What needs to be done: Could you copy every line from the material below in which "scene" appears?
[start of Stored data]
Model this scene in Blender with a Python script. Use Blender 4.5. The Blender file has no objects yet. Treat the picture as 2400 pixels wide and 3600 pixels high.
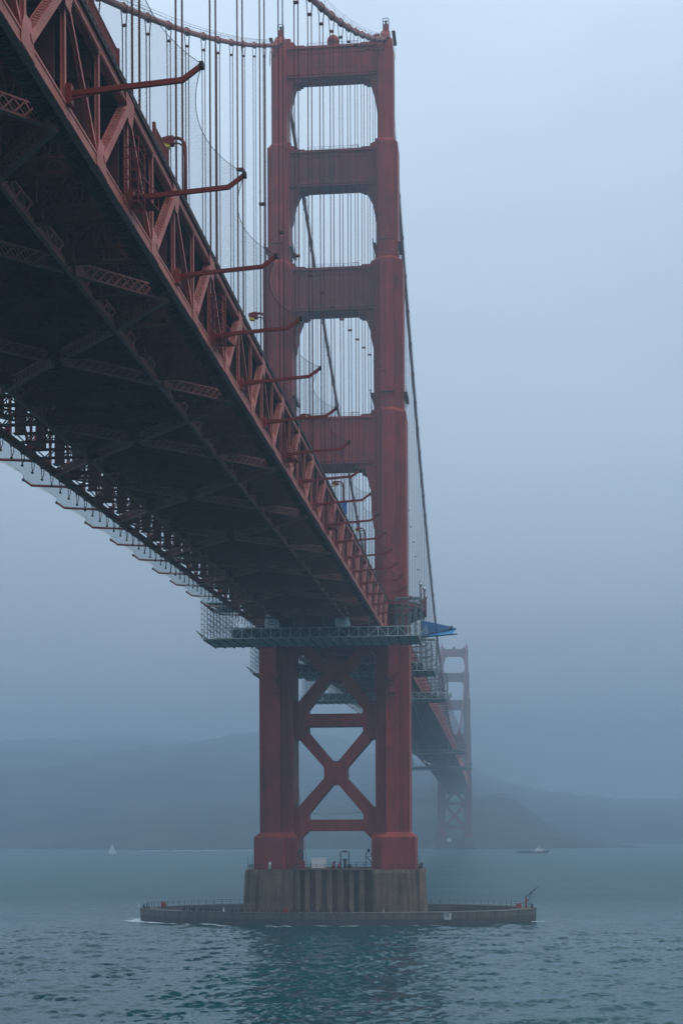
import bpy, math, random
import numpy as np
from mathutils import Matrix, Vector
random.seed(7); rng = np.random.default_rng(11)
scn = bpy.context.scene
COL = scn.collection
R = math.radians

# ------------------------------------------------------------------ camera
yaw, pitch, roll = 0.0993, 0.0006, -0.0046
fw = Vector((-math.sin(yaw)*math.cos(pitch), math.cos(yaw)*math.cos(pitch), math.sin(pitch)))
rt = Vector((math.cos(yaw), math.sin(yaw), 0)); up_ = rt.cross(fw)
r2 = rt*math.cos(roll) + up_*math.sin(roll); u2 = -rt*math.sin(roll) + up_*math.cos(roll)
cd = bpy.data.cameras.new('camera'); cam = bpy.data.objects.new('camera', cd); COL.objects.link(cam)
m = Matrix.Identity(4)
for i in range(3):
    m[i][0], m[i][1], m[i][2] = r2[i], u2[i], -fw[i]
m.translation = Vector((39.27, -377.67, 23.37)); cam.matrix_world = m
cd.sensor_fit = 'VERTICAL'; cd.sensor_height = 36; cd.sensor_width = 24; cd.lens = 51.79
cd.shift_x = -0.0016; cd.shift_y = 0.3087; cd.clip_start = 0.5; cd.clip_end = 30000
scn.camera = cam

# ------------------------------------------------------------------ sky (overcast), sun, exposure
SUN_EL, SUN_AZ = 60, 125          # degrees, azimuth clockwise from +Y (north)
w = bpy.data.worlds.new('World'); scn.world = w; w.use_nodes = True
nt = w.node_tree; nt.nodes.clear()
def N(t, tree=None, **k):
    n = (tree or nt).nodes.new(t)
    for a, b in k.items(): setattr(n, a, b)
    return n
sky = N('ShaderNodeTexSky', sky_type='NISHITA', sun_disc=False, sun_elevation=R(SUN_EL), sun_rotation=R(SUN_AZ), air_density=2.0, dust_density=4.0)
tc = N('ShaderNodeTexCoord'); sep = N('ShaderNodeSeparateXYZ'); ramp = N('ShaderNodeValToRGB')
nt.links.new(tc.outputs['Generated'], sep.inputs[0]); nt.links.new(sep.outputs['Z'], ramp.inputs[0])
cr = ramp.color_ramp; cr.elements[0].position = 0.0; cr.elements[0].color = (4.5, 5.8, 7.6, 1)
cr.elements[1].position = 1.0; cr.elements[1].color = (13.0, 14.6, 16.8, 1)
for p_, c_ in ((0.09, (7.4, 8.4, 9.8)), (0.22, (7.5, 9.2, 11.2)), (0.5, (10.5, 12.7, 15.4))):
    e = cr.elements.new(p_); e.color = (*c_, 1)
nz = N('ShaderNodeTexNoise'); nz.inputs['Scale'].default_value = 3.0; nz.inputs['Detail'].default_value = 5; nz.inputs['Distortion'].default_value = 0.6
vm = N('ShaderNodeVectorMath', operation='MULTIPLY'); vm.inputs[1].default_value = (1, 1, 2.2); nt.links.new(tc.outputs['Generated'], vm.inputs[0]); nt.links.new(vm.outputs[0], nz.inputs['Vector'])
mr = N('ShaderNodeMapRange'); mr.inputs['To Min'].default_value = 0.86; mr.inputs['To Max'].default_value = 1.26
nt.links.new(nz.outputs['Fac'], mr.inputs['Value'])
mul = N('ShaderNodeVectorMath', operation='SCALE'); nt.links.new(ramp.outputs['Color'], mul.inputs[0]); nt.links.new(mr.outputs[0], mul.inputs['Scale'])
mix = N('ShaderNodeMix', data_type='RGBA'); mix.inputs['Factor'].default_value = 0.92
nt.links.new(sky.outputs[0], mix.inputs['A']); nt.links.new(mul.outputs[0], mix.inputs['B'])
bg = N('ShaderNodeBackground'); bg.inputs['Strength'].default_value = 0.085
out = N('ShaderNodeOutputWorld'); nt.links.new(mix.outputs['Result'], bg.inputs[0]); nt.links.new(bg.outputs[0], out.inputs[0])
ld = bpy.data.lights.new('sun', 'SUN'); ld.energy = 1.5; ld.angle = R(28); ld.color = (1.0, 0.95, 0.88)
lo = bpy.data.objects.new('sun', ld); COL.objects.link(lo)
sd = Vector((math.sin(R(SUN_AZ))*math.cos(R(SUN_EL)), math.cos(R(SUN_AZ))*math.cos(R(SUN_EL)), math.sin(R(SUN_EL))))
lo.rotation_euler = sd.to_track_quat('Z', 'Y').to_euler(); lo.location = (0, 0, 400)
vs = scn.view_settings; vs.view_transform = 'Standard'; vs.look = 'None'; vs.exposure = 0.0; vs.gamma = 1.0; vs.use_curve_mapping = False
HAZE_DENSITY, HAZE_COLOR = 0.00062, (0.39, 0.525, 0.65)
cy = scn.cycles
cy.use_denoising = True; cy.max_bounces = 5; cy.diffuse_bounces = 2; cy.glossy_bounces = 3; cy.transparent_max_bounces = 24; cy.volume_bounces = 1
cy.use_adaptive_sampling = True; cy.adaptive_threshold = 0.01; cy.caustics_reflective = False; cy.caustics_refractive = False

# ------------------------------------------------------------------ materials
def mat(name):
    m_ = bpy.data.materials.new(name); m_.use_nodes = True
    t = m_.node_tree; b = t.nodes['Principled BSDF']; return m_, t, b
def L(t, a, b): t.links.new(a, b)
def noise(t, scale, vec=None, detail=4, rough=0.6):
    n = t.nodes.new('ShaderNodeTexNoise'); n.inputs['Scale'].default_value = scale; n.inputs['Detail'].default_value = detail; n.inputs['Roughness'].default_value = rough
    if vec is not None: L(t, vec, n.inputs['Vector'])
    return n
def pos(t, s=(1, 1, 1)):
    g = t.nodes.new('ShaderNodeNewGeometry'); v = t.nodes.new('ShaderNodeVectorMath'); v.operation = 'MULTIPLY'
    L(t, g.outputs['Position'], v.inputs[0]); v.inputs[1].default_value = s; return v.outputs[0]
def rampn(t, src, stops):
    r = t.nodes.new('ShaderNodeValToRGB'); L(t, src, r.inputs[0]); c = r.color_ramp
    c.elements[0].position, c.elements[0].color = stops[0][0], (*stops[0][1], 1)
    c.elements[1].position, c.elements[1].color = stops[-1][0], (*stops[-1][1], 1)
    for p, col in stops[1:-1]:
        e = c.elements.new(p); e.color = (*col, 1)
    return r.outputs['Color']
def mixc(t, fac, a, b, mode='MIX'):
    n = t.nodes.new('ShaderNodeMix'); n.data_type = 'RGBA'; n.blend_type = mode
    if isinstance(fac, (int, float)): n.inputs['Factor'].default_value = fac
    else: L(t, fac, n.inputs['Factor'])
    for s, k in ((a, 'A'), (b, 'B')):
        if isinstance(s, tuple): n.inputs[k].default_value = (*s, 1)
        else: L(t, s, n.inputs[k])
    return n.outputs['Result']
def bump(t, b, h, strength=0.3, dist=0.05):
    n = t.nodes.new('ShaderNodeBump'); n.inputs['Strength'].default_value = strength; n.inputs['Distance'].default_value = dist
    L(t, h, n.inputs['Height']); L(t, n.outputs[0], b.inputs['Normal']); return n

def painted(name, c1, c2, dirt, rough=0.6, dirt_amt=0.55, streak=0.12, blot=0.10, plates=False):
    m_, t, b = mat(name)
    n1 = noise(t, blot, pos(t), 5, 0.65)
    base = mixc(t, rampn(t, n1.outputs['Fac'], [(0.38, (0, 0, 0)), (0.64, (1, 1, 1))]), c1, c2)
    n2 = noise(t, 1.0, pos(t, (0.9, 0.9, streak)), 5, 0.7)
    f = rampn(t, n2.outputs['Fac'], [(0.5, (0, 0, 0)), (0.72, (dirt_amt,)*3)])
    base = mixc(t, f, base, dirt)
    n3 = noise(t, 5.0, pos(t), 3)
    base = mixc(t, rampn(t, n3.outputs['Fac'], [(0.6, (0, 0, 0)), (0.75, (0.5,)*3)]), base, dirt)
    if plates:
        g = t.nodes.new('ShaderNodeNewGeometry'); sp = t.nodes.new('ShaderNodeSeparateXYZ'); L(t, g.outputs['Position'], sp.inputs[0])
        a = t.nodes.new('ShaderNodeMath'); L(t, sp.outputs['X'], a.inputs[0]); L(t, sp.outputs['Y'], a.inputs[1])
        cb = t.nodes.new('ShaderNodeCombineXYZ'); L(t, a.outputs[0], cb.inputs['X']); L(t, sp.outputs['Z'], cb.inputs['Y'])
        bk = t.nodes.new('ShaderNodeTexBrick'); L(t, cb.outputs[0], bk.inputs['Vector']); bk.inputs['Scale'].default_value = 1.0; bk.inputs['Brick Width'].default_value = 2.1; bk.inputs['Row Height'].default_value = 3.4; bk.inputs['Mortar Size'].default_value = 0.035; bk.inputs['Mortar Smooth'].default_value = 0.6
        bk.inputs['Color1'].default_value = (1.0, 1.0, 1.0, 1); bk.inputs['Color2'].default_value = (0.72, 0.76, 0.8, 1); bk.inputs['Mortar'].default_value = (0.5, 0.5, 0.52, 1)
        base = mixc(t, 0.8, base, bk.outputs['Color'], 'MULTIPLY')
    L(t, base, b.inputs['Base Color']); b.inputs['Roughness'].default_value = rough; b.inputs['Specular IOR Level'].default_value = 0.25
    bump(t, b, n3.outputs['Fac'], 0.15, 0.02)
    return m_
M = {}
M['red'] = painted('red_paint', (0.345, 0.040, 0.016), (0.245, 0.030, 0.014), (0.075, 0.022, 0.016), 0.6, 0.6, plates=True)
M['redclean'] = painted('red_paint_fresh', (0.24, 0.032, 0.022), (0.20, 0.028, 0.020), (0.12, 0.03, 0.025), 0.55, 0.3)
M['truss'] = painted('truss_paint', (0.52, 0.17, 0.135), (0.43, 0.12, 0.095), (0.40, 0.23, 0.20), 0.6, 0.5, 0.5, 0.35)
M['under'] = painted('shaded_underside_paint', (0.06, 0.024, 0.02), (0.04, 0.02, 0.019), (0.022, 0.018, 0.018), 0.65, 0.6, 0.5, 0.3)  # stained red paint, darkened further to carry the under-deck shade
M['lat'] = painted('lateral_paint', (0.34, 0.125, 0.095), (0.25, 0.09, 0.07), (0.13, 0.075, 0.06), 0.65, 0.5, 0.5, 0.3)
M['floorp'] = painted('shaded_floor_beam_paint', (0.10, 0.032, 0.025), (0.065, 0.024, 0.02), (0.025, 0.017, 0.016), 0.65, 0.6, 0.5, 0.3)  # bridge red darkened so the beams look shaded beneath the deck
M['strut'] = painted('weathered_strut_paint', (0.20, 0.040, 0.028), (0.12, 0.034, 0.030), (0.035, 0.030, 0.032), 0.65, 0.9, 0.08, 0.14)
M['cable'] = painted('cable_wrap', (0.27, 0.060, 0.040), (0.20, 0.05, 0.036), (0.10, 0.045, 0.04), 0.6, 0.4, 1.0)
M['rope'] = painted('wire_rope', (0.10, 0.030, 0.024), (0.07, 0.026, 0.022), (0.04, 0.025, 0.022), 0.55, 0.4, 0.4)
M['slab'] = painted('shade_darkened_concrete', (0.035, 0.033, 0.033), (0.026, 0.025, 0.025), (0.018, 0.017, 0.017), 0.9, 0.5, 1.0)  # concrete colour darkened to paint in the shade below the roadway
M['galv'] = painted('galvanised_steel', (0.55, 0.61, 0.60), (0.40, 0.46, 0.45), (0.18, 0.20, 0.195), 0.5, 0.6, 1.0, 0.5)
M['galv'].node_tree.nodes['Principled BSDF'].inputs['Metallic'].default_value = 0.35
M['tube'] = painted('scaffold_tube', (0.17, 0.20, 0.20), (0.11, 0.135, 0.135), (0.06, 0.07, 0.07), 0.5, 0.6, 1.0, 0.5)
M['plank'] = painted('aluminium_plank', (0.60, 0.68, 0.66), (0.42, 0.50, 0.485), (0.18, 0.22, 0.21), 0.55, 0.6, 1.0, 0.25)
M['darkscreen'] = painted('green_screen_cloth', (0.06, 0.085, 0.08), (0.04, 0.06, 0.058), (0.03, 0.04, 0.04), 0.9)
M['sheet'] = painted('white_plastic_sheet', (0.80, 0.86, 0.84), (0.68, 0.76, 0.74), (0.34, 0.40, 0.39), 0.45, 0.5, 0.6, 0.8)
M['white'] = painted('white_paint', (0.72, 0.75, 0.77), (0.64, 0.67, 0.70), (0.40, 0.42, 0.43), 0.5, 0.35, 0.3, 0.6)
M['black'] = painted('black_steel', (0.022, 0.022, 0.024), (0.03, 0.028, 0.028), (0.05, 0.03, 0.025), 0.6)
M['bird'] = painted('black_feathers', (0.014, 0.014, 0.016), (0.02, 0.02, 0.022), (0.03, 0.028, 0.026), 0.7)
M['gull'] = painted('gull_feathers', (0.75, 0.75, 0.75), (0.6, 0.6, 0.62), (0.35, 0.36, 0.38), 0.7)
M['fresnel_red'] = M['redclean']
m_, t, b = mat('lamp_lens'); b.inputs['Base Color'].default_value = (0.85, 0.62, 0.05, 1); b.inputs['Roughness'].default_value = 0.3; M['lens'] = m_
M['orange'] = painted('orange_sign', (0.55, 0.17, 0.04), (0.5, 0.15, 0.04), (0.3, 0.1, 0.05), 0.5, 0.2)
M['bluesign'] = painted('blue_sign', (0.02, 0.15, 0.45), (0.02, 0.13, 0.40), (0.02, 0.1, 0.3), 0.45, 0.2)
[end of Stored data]
Reply to the exercise:
Model this scene in Blender with a Python script. Use Blender 4.5. The Blender file has no objects yet. Treat the picture as 2400 pixels wide and 3600 pixels high.
scn = bpy.context.scene